72. Turning to the current language at issue. In my opinion, the most reasonable construction of the critical sentence would permit the TTC to stop using the SBA as a means of delivering sick leave benefits to employees but not demand that it first obtain the necessary consents from all concerned to formally discontinue the existence of the SBA. The only purpose of the SBA had been to deliver benefits and the TTC has maintained a Collective Agreement right to discontinuance at a time of its choosing for decades. It seems implausible that the TTC having secured this unilateral right at a front door bargaining table would have, at the same time, encumbered it with a back door Union veto that would be the effective outcome if it had actually been intended to require the Employer to secure the SBA windup as a condition precedent.

(Check for commentary on CanLII Connects)

2. Plesa v Richardson, 2019 ABCA 264

[37] The respondents argued that acknowledgement of a claim must be considered from the subjective view of the person potentially liable. They submit they were not acknowledging the debt. Despite using the word “owing”, they did not intend to acknowledge any debt because the loan had been forgiven. They argued that whether or not the loan had in fact been forgiven is irrelevant to their subjective belief.
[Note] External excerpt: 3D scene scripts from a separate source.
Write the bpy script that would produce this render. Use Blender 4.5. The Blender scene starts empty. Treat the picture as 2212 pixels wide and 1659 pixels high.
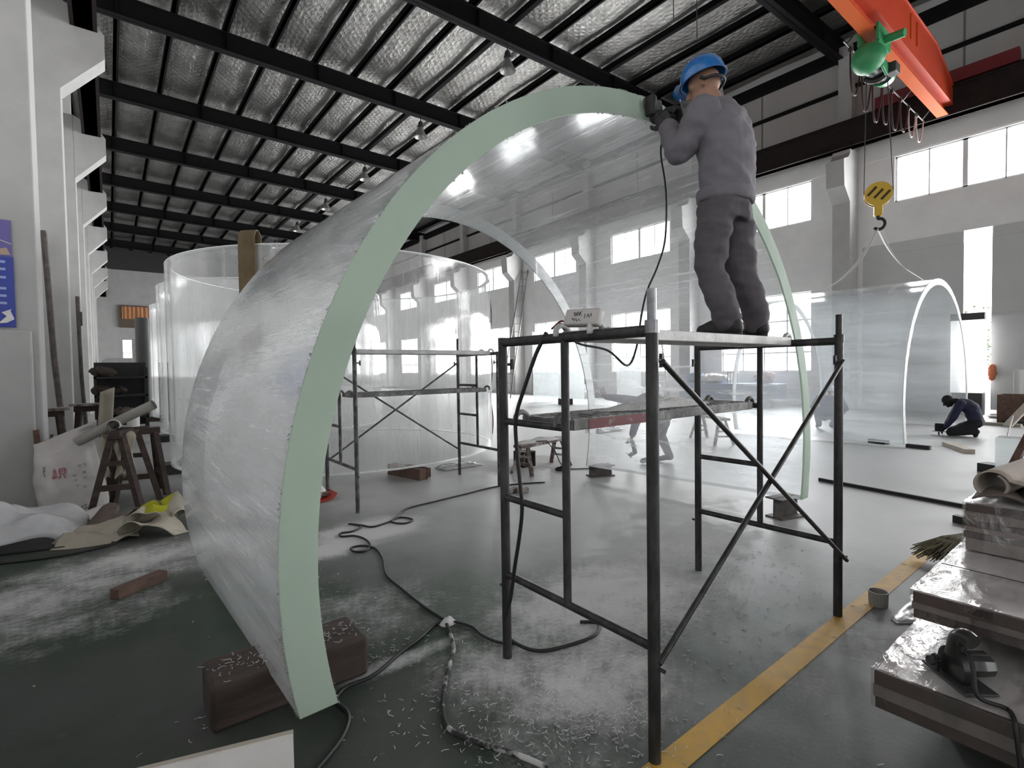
import bpy, bmesh, math, random
from mathutils import Vector, Matrix, noise as mnoise
random.seed(7)
PI = math.pi
C = bpy.context.scene.collection
sc = bpy.context.scene

# ---------------------------------------------------------------- camera
cam_d = bpy.data.cameras.new('camera'); cam = bpy.data.objects.new('camera', cam_d); C.objects.link(cam)
YAW, PITCH, ROLL = 0.667198, -0.0294559, -0.0148288
_f = Vector((math.sin(YAW)*math.cos(PITCH), math.cos(YAW)*math.cos(PITCH), math.sin(PITCH)))
_r = Vector((math.cos(YAW), -math.sin(YAW), 0)); _u = _r.cross(_f)
_r2 = _r*math.cos(ROLL)+_u*math.sin(ROLL); _u2 = -_r*math.sin(ROLL)+_u*math.cos(ROLL)
cam.matrix_world = Matrix(((_r2.x, _u2.x, -_f.x, 0), (_r2.y, _u2.y, -_f.y, 0), (_r2.z, _u2.z, -_f.z, 1.5505), (0, 0, 0, 1)))
cam_d.sensor_width = 36; cam_d.lens = 36*1104/2212; cam_d.clip_start = .05; cam_d.clip_end = 300
sc.camera = cam
# ---------------------------------------------------------------- view, world, daylight
sc.view_settings.view_transform = 'Standard'; sc.view_settings.look = 'None'
sc.view_settings.gamma = 1.0; sc.view_settings.use_curve_mapping = False
sc.view_settings.exposure = 1.5
sc.cycles.transparent_max_bounces = 24; sc.cycles.max_bounces = 8; sc.cycles.diffuse_bounces = 4
sc.cycles.sample_clamp_indirect = 6.0; sc.cycles.caustics_reflective = False; sc.cycles.caustics_refractive = False
w = bpy.data.worlds.new('overcast_sky'); sc.world = w; w.use_nodes = True
bg = w.node_tree.nodes['Background']; bg.inputs[0].default_value = (.97, .985, 1, 1); bg.inputs[1].default_value = 1.7
WIN_L = 11.5          # radiance of the overcast daylight standing outside each window
def day_light(x, y, z, sy, sz, k=1.0, rot=(0, PI/2, 0)):
    d = bpy.data.lights.new('window_daylight', 'AREA'); d.shape = 'RECTANGLE'; d.size = sz; d.size_y = sy
    d.energy = WIN_L*k*PI*sy*sz; d.color = (.985, .99, 1)
    o = bpy.data.objects.new('window_daylight', d); o.location = (x, y, z); o.rotation_euler = rot; C.objects.link(o)
BAYS = range(-2, 9)                       # bay k lies between the columns at y = .75+6k and 6.75+6k
for k in BAYS:
    y0 = .75+6*k
    day_light(20.95, y0+2.95, 7.52, 3.5, 1.5)
    if k != 0: day_light(20.95, y0+2.95, 2.75, 3.4, 2.9)
day_light(21.6, 3.4, 3.0, .9, 4.9)        # the gap of the sliding door

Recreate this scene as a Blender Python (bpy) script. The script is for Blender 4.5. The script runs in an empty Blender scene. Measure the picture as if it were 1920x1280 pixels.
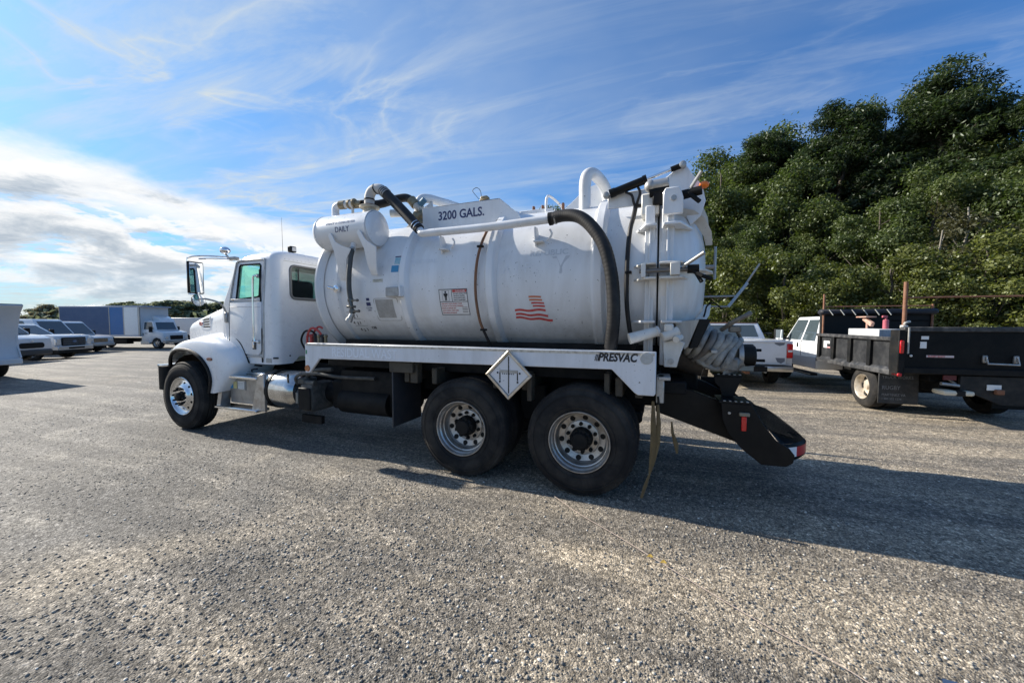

[38] The chambers judge never dealt with these arguments nor even discussed the respondents’ letters of October 10 and November 14, 2014. Given that evidence, the application of section 8 of the Limitation Act requires a proper legal analysis.

(Check for commentary on CanLII Connects)

3. Hoddle v. Gelata, 2019 ONSC 4047

[22] As I appreciate the position of the defendants, it is that even if there was a breach of the Occupiers Liability Act such breach was not a proximate cause of the injuries sustained by the plaintiff. As submitted during oral argument, the defendants say that the only reasonable course of action for the plaintiff to have taken once she was on the roof and the door closed and locked behind her was for her to wait by the door for help to arrive. By venturing away from the vicinity of the door, according to the defendants, the plaintiff is solely responsible for falling or jumping from the roof and injuring herself.

(Check for commentary on CanLII Connects)

The most-consulted French-language decision was Blais c. R., 2017 QCCA 1774

[37] En l’espèce, la conversation par messages textes a été initiée par Beaumont qui, après avoir salué l’appelant, lui a simplement demandé s’il avait de l’ecstasy. Il n’y a aucune insistance à se procurer ladite drogue, à aller à la rencontre de son interlocuteur et à la lui vendre, mais simplement une manifestation d’intérêt à l’acheter, le cas échéant. Or, l’appelant a répondu immédiatement à cette manifestation d’intérêt en écrivant qu’il n’avait pas d’ecstasy, mais qu’il proposait des comprimés de méthamphétamine. Ainsi, tout indique que l’appelant n’a pas été incité à faire une chose dans laquelle il n’était pas déjà engagé.

(Check for commentary on CanLII Connects)

* As of January 2014 we measure the total amount of time spent on the pages rather than simply the number of hits; as well, a case once mentioned won’t appear again for three months.